1.3. Tujuan Penelitian Berdasarkan rumusan masalah diatas maka, penelitian ini dilakukan dengan tujuan : 1. Menganalisis pengaruh partisipasi anggaran terhadap kinerja manajerial aparat pemerintah daerah. 2. Menganalisis pengaruh kejelasan sasaran anggaran terhadap kinerja manajerial aparat pemerintah daerah. 3. Menganalisis pengaruh umpan balik anggaran terhadap kinerja manajerial aparat pemerintah daerah. 4. Menganalisis pengaruh evaluasi anggaran terhadap kinerja manajerial aparat pemerintah daerah. 5. Menganalisis pengaruh Sistem Pengendalian Intern terhadap kinerja manajerial aparat pemerintah daerah? 1.4. Manfaat Penelitian Manfaat penelitian ini adalah : 1. Bagi ilmu akuntansi, untuk mengkonfirmasi teori, khususnya yang berkaitan dengan bidang penganggaran sektor publik, akuntansi manajemen dan akuntansi perilaku pada umumnya. 2. Bagi pemerintah daerah, dapat mengambil manfaat setidaknya dapat digunakan untuk justifikasi dalam perencanaan dan evaluasi program khususnya sistem penganggaran dan pengendalian disektor publik. 1.5. Sistematika Penulisan Sistematika penulisan dalam penelitian ini secara garis besar dibagi menjadi 5 (lima) bab, yaitu :
Bab I : Bab ini merupakan bab pendahuluan yang menguraikan latar belakang
penelitian,
perumusan masalah, tujuan dan manfaat dilakukannya penelitian.

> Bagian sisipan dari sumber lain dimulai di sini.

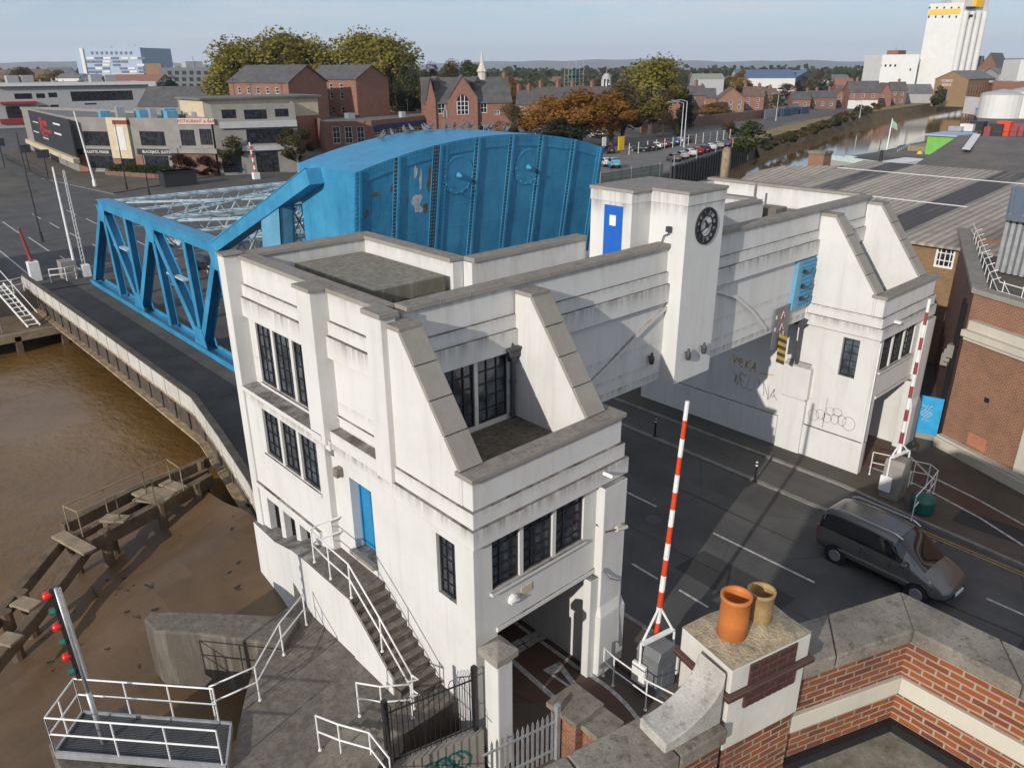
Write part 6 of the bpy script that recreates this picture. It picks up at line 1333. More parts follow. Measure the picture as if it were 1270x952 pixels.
for i in range(4): mb = MB(); c = Q.lerp(R2, .1+i*.25)-inw*0; mb.tube([V((c.x, c.y, 0))-inw*.5, V((c.x, c.y, H1-4))-inw*.5], 1.6, 12); mb.build('silo_bin', SW, t)
for j, py in enumerate((8.5, 18.5)):
    for i in range(3): panel(t, Q, u2, (1197.5+i*3.5, py, 1199+i*3.5, py+3), 'glass_dk', 'window', 1.9)
panel(t, Q, u2, (1207.5, -4, 1216, 9), 'signyel', 'yellow_emblem', 1.9)
mb = MB(); c = P+ud*8-n1*6; mb.box(c.x-2, c.x+9, c.y-2, c.y+3, H1-1, H1+2.2); mb.build('roof_plant', 'galv', t)
P, Q = fr(1086, 1131, 122, 5); H = ztop(P.x, P.y, 68); t, e_ = polyb('white_mill_building', 'white windowless block standing left of the tall silo', 'building', [P, Q, Q+V((10, 12, 0)), P+V((10, 14, 0))], H, SW, 'pan', {0: [('px', 1091+i*6, 80, 1093.5+i*6, 83) for i in range(4)]+[('px', 1128, 85, 1130, 88)]}, panes=(1, 1))
mb = MB(); c = P+(Q-P)*.5+V((4, 5, 0)); mb.box(c.x-1, c.x+9, c.y-2, c.y+4, H-.6, H+2.2); mb.build('brick_penthouse', 'brick_far', t)
P, Q = fr(1154, 1195, 131, 22); ud = (Q-P).normalized(); t = gableb('gabled_warehouse', 'buff brick gabled riverside warehouse with white lettering below the silo', 'warehouse', P, Q, 30, ztop(P.x, P.y, 98), ztop(P.x+5, P.y, 88), 'brick_buff', 'pan', 'y', [('px', 1167, 111, 1174, 125)], (), [(2+i*3.1, 3.1+i*3.1, z, z+1.2) for i in range(8) for z in (2, 5)], bar='window_bar')
sign_text(t, P, ud, 1174.5, 100.5, 'YORKS', 1.5, 'white_far'); sign_text(t, P, ud, 1174, 105.5, 'SEEDS', 1.5, 'white_far')
for i in range(10): mb = MB(); vd = V((-ud.y, ud.x, 0)); c = Q+vd*(1+i*3); mb.box(c.x-.1, c.x+.5, c.y-.3, c.y+.3, -3, 8.5); mb.build('brick_buttress', 'brick_dk', t)
P, Q = fr(1206, 1228, 122, 15); gableb('brick_mill', 'dark red brick mill with steep gable right of the silo', 'mill', P, Q, 22, ztop(P.x, P.y, 84), ztop(P.x+5, P.y, 66), 'brick_dk', 'slate', 'y', [(1.5+i*4, 2.9+i*4, z, z+2) for i in range(3) for z in (4, 8, 12)])
P, Q = fr(1188, 1208, 121, 5); gableb('slate_mill', 'slate-roofed mill wing between the silo and the dark red mill', 'mill', P, Q, 14, ztop(P.x, P.y, 82), ztop(P.x, P.y+6, 70), 'cream', 'slate', 'x')
shed('low pale shed right of the dark red mill', 1232, 1262, 126, 92, 85, 20, 'conc_far', 'pan')
P, Q = v2(g2(1226, 131)), v2(g2(1300, 134)); polyb('brick_wharf_building', 'orange brick flat-roofed wharf building at the right edge', 'building', [P, Q, Q+V((20, 12, 0)), P+V((20, 14, 0))], ztop(P.x, P.y, 101), 'brick_far', 'pan')
P, Q = v2(g2(1254, 128)), v2(g2(1300, 128)); polyb('white_block', 'tall white block cut by the right edge of the photo', 'building', [P, Q, Q+V((10, 10, 0)), P+V((10, 10, 0))], ztop(P.x, P.y, 74), SW, 'pan')
for px, py, tp_, r_, lb in ((1238, 146, 113, 6.5, 'fat white riverside storage tank, the left one'), (1266, 146, 110, 6.0, 'fat white riverside storage tank, the right one')):
    P = v2(g2(px, py)); t = thing('storage_tank', lb, 'tank', tuple(P), 0, 'white storage tanks'); z = ztop(P.x, P.y, tp_); mb = MB(); mb.lathe((P.x, P.y, 0), [(r_, 0), (r_, z-1)], 24); mb.build('shell', SW, t, smooth=False); mb = MB(); mb.lathe((P.x, P.y, z-1), [(r_*1.02, 0), (r_*.9, .5), (.3, 1.6)], 24); mb.build('lid', 'conc_far', t)
P, Q = v2(g2(1213, 142)), v2(g2(1246, 145)); polyb('white_wharf_shed', 'white sheeted shed on the wharf beside the storage tanks', 'shed', [P, Q, Q+V((8, 8, 0)), P+V((8, 8, 0))], ztop(P.x, P.y, 121), SW, 'pan', parapet=.2)
P, Q = v2(g2(1211, 143)), v2(g2(1236, 146)); t, e_ = polyb('blue_wharf_cabin', 'long pale blue cabin with dark windows at the foot of the white tanks', 'cabin', [P-V((2, 2, 0)), Q-V((2, 2, 0)), Q+V((1, 1, 0)), P+V((1, 1, 0))], ztop(P.x, P.y, 134), 'paleblue', 'pan', {0: [('px', 1217, 136, 1230, 139)]}, parapet=.2)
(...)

Bab II : Bab ini berisi tinjauan pustaka yang menjadi acuan pemahaman teoritis dalam penelitian ini, review penelitian terdahulu dan kerangka pemikiran teoritis serta pengembangan hipotesis penelitian. Bab III : Bab ini akan menguraikan metode yang digunakan dalam penelitian ini, yang antara lain meliputi : jenis dan sumber data, populasi dan teknik pengambilan sampel, pengukuran variabel penelitian dan definisi operasional, metode pengumpulan data, tehnik analisis data. Bab IV : Bab ini akan menguraikan tentang gambaran umum responden, proses pengujian dan analisis data serta pengujian hipotesis Bab V : Bab ini memuat kesimpulan, keterbatasan, implikasi dan saran.